Aim ▸
Copy each line exactly. Leave nothing out.

Information provided ▸
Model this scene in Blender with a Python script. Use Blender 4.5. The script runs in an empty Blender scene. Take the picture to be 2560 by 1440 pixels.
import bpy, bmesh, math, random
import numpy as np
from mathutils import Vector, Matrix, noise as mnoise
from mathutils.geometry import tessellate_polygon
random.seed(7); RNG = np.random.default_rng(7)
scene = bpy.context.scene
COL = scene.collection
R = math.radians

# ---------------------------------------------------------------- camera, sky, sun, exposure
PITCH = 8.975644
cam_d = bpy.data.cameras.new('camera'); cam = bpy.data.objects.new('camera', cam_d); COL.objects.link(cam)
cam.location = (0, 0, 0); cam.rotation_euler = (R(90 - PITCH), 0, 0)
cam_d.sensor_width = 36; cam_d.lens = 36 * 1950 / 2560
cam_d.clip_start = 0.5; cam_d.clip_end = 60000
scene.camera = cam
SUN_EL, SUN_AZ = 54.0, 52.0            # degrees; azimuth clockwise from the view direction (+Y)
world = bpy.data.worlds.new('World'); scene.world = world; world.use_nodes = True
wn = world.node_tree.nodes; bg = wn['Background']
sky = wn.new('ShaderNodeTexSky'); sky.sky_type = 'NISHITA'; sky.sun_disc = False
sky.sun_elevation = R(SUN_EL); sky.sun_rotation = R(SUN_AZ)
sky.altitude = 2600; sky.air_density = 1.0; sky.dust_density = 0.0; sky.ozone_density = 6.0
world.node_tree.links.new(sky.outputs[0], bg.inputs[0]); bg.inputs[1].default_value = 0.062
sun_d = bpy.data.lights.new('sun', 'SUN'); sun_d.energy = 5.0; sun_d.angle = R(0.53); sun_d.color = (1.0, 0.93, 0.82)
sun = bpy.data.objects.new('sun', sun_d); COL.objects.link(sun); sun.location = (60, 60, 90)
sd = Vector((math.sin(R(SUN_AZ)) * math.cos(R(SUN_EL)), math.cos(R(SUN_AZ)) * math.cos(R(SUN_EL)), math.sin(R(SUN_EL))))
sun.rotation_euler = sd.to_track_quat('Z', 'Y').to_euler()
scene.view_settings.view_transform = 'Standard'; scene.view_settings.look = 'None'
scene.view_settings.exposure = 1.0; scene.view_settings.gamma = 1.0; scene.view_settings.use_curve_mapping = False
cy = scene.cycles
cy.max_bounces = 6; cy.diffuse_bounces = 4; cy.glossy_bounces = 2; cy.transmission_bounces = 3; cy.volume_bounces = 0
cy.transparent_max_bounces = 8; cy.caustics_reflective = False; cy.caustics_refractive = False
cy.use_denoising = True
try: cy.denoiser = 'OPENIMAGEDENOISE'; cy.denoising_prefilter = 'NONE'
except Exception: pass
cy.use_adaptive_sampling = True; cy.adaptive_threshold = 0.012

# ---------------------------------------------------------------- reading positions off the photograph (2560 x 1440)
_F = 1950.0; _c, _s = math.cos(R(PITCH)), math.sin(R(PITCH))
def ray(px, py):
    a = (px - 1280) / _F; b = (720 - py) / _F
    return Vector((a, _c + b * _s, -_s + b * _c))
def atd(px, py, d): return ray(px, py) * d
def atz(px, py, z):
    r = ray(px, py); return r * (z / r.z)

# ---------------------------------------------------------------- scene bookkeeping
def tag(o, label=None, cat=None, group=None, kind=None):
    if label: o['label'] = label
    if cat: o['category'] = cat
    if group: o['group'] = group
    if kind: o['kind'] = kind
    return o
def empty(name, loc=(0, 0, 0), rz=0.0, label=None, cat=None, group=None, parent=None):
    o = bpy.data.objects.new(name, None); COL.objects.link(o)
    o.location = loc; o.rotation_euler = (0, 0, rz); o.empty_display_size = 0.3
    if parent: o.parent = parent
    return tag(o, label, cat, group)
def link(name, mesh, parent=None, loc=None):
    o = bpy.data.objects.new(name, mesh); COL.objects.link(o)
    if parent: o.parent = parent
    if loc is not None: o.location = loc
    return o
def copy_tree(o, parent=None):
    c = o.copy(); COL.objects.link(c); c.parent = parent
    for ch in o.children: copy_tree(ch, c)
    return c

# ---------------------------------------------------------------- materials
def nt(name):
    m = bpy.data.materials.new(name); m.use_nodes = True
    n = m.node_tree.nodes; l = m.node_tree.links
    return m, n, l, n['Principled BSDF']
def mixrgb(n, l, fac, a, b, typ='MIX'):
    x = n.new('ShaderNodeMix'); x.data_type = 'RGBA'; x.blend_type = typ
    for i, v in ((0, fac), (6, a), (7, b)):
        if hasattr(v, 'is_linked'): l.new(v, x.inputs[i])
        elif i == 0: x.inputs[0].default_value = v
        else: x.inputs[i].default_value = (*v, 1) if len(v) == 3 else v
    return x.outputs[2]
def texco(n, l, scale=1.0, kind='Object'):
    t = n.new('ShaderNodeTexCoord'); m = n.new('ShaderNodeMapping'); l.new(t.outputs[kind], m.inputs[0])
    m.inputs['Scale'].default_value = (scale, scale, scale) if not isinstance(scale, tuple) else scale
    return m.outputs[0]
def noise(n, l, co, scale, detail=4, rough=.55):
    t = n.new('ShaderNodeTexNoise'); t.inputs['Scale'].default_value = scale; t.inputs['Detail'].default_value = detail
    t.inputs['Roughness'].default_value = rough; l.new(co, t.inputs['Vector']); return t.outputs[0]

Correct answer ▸
Model this scene in Blender with a Python script. Use Blender 4.5. The script runs in an empty Blender scene. Take the picture to be 2560 by 1440 pixels.
import bpy, bmesh, math, random
import numpy as np
from mathutils import Vector, Matrix, noise as mnoise
from mathutils.geometry import tessellate_polygon
random.seed(7); RNG = np.random.default_rng(7)
scene = bpy.context.scene
COL = scene.collection
R = math.radians

# ---------------------------------------------------------------- camera, sky, sun, exposure
PITCH = 8.975644
cam_d = bpy.data.cameras.new('camera'); cam = bpy.data.objects.new('camera', cam_d); COL.objects.link(cam)
cam.location = (0, 0, 0); cam.rotation_euler = (R(90 - PITCH), 0, 0)
cam_d.sensor_width = 36; cam_d.lens = 36 * 1950 / 2560
cam_d.clip_start = 0.5; cam_d.clip_end = 60000
scene.camera = cam
SUN_EL, SUN_AZ = 54.0, 52.0            # degrees; azimuth clockwise from the view direction (+Y)
world = bpy.data.worlds.new('World'); scene.world = world; world.use_nodes = True
wn = world.node_tree.nodes; bg = wn['Background']
sky = wn.new('ShaderNodeTexSky'); sky.sky_type = 'NISHITA'; sky.sun_disc = False
sky.sun_elevation = R(SUN_EL); sky.sun_rotation = R(SUN_AZ)
sky.altitude = 2600; sky.air_density = 1.0; sky.dust_density = 0.0; sky.ozone_density = 6.0
world.node_tree.links.new(sky.outputs[0], bg.inputs[0]); bg.inputs[1].default_value = 0.062
sun_d = bpy.data.lights.new('sun', 'SUN'); sun_d.energy = 5.0; sun_d.angle = R(0.53); sun_d.color = (1.0, 0.93, 0.82)
sun = bpy.data.objects.new('sun', sun_d); COL.objects.link(sun); sun.location = (60, 60, 90)
sd = Vector((math.sin(R(SUN_AZ)) * math.cos(R(SUN_EL)), math.cos(R(SUN_AZ)) * math.cos(R(SUN_EL)), math.sin(R(SUN_EL))))
sun.rotation_euler = sd.to_track_quat('Z', 'Y').to_euler()
scene.view_settings.view_transform = 'Standard'; scene.view_settings.look = 'None'
scene.view_settings.exposure = 1.0; scene.view_settings.gamma = 1.0; scene.view_settings.use_curve_mapping = False
cy = scene.cycles
cy.max_bounces = 6; cy.diffuse_bounces = 4; cy.glossy_bounces = 2; cy.transmission_bounces = 3; cy.volume_bounces = 0
cy.transparent_max_bounces = 8; cy.caustics_reflective = False; cy.caustics_refractive = False
cy.use_denoising = True
try: cy.denoiser = 'OPENIMAGEDENOISE'; cy.denoising_prefilter = 'NONE'
except Exception: pass
cy.use_adaptive_sampling = True; cy.adaptive_threshold = 0.012

# ---------------------------------------------------------------- reading positions off the photograph (2560 x 1440)
_F = 1950.0; _c, _s = math.cos(R(PITCH)), math.sin(R(PITCH))
def ray(px, py):
    a = (px - 1280) / _F; b = (720 - py) / _F
    return Vector((a, _c + b * _s, -_s + b * _c))
def atd(px, py, d): return ray(px, py) * d
def atz(px, py, z):
    r = ray(px, py); return r * (z / r.z)

# ---------------------------------------------------------------- scene bookkeeping
def tag(o, label=None, cat=None, group=None, kind=None):
    if label: o['label'] = label
    if cat: o['category'] = cat
    if group: o['group'] = group
    if kind: o['kind'] = kind
    return o
def empty(name, loc=(0, 0, 0), rz=0.0, label=None, cat=None, group=None, parent=None):
    o = bpy.data.objects.new(name, None); COL.objects.link(o)
    o.location = loc; o.rotation_euler = (0, 0, rz); o.empty_display_size = 0.3
    if parent: o.parent = parent
    return tag(o, label, cat, group)
def link(name, mesh, parent=None, loc=None):
    o = bpy.data.objects.new(name, mesh); COL.objects.link(o)
    if parent: o.parent = parent
    if loc is not None: o.location = loc
    return o
def copy_tree(o, parent=None):
    c = o.copy(); COL.objects.link(c); c.parent = parent
    for ch in o.children: copy_tree(ch, c)
    return c

# ---------------------------------------------------------------- materials
def nt(name):
    m = bpy.data.materials.new(name); m.use_nodes = True
    n = m.node_tree.nodes; l = m.node_tree.links
    return m, n, l, n['Principled BSDF']
def mixrgb(n, l, fac, a, b, typ='MIX'):
    x = n.new('ShaderNodeMix'); x.data_type = 'RGBA'; x.blend_type = typ
    for i, v in ((0, fac), (6, a), (7, b)):
        if hasattr(v, 'is_linked'): l.new(v, x.inputs[i])
        elif i == 0: x.inputs[0].default_value = v
        else: x.inputs[i].default_value = (*v, 1) if len(v) == 3 else v
    return x.outputs[2]
def texco(n, l, scale=1.0, kind='Object'):
    t = n.new('ShaderNodeTexCoord'); m = n.new('ShaderNodeMapping'); l.new(t.outputs[kind], m.inputs[0])
    m.inputs['Scale'].default_value = (scale, scale, scale) if not isinstance(scale, tuple) else scale
    return m.outputs[0]
def noise(n, l, co, scale, detail=4, rough=.55):
    t = n.new('ShaderNodeTexNoise'); t.inputs['Scale'].default_value = scale; t.inputs['Detail'].default_value = detail
    t.inputs['Roughness'].default_value = rough; l.new(co, t.inputs['Vector']); return t.outputs[0]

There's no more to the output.